[PATCH] widl: Handle C++ aggregate returns in a MSVC compatible way.

Jacek Caban jacek at codeweavers.com
Thu Jul 20 08:55:55 CDT 2017


On 20.07.2017 15:32, Henri Verbeet wrote:
> On 20 July 2017 at 15:00, Jacek Caban <jacek at codeweavers.com> wrote:
>>> This commit takes an approach similar to the earlier commit
>>> fabfa59aea5c5b3201142382038beb3e76cb7567: For ABI compatibility the return
>>> pointer is listed as an explicit parameter in the vtbl entry, while an inline
>>> helper is provided for source code compatibility.
>> While it fixes the problem for C++ callers, it breaks building classes
>> implementing those interfaces. Implementation will try to override
>> inline function instead of virtual one.
> I does mean C++ implementations would need to explicitly list the
> return pointer as well, yes. I'm not aware of a way around that, aside
> from using a fixed compiler.

Agreed.

>> Given that the workaround has
>> bad side effects, I'd say that we should at least try harder to not use
>> it. For example it could be #ifdefed to not be used by compilers doing
>> the right thing.
> That's fine with me in principle, but see below. It also implies
> writing detection code for the bug.

Yes, proper detection code would be a problem. However I would expect
something like following (could be emitted in header prologue) to be
accurate for recent compilers and allow overriding settings with
compiler arguments:

#ifndef WIDL_EXPLICIT_AGGREGATED_RETURN
#if defined(__GNUC__) && !defined(__clang__)
#define WIDL_EXPLICIT_AGGREGATED_RETURN 1
#else
#define WIDL_EXPLICIT_AGGREGATED_RETURN 0
#endif
#endif

That said, I don't really like it.
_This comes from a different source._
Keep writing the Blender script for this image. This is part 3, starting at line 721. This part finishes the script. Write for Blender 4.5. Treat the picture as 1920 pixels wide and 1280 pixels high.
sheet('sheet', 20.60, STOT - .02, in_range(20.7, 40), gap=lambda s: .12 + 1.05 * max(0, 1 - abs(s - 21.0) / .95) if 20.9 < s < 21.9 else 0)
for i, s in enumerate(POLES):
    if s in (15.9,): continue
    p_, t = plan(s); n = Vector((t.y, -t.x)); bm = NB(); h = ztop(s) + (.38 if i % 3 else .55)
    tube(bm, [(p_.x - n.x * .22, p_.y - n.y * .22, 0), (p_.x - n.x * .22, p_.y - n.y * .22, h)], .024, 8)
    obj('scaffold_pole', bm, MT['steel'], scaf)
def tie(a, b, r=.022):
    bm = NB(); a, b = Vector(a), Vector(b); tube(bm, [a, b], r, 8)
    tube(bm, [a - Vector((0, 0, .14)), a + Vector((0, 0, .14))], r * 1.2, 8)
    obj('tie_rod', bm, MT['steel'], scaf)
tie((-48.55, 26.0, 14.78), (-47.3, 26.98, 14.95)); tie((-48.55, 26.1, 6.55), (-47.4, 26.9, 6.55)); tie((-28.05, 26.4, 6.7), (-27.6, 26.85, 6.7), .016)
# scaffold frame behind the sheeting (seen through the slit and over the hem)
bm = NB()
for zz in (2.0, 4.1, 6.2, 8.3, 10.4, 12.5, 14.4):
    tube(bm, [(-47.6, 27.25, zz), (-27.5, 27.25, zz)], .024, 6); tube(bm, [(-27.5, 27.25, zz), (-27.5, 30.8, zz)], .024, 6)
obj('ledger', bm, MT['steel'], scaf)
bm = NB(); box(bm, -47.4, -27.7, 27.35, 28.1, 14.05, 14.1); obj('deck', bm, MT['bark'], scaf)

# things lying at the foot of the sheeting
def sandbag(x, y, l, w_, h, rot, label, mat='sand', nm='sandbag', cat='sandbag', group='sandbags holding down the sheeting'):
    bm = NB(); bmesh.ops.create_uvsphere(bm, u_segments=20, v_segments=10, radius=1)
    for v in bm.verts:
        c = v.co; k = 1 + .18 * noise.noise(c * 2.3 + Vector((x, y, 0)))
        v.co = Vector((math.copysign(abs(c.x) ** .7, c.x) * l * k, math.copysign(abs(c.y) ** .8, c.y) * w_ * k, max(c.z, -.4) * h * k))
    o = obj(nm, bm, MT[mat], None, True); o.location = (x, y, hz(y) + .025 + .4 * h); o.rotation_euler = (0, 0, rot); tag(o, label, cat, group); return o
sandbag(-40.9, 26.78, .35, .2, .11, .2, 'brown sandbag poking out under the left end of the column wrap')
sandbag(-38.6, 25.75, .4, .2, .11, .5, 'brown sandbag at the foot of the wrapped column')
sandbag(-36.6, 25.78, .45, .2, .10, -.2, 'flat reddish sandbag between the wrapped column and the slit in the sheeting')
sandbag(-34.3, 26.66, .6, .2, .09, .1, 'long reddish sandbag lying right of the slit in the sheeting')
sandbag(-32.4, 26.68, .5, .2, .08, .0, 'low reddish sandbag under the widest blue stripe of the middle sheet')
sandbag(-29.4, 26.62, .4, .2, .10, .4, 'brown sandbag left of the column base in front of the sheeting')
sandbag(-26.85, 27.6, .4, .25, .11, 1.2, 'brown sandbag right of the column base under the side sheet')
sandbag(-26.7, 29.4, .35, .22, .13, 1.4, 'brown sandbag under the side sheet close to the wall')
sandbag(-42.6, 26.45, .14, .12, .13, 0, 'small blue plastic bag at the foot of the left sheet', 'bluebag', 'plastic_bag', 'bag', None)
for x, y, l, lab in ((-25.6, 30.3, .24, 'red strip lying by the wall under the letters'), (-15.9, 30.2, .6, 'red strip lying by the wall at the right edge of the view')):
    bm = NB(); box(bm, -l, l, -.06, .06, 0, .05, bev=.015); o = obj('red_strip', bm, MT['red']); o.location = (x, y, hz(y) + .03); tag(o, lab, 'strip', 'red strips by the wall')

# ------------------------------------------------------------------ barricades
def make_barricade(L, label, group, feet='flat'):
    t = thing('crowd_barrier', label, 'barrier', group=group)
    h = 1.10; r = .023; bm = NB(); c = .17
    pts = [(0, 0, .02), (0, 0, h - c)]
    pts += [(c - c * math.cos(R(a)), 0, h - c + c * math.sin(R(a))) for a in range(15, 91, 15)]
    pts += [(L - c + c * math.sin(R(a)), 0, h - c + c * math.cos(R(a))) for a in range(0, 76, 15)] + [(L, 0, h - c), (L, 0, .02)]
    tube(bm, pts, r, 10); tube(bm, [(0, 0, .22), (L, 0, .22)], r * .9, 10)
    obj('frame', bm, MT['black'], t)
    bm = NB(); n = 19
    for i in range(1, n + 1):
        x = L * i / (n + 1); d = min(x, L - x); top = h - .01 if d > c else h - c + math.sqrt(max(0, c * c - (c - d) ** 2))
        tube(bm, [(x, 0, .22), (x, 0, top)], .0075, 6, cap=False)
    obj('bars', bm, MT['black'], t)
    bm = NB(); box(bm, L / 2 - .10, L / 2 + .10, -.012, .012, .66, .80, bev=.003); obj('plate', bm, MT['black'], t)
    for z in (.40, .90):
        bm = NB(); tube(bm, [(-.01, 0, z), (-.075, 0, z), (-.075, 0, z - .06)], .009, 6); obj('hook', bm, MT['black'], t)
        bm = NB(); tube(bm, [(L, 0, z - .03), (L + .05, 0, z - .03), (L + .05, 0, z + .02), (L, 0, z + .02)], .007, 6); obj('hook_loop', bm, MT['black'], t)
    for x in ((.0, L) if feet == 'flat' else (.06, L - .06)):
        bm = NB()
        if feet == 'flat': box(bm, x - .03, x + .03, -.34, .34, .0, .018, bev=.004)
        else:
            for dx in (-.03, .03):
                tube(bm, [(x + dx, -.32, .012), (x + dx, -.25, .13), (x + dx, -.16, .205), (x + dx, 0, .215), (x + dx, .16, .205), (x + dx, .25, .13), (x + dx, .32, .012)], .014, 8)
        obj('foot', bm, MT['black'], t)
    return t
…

I'd be happier to see a better
solution, but if we have none, it's better than nothing.

>> With that, using our headers would require
>> modifications in compiled code compatible with MSVC, so there would be a
>> point in having a nice to use macro that interface implementations could
>> use to decide if they should apply needed changes.
> But if you have to make (minor) modifications to implementations, is
> that really any better than just explicitly listing the return pointer
> in the implementation? (Regardless of how easy/hard/ugly such a macro
> would need to be.)


You can't unconditionally do that if you want to keep sources compatible
with MSVC. What I meant is that such code could use
WIDL_EXPLICIT_AGGREGATED_RETURN for required #ifdefs (just like we can
use it to generate declarations both with and without the workaround).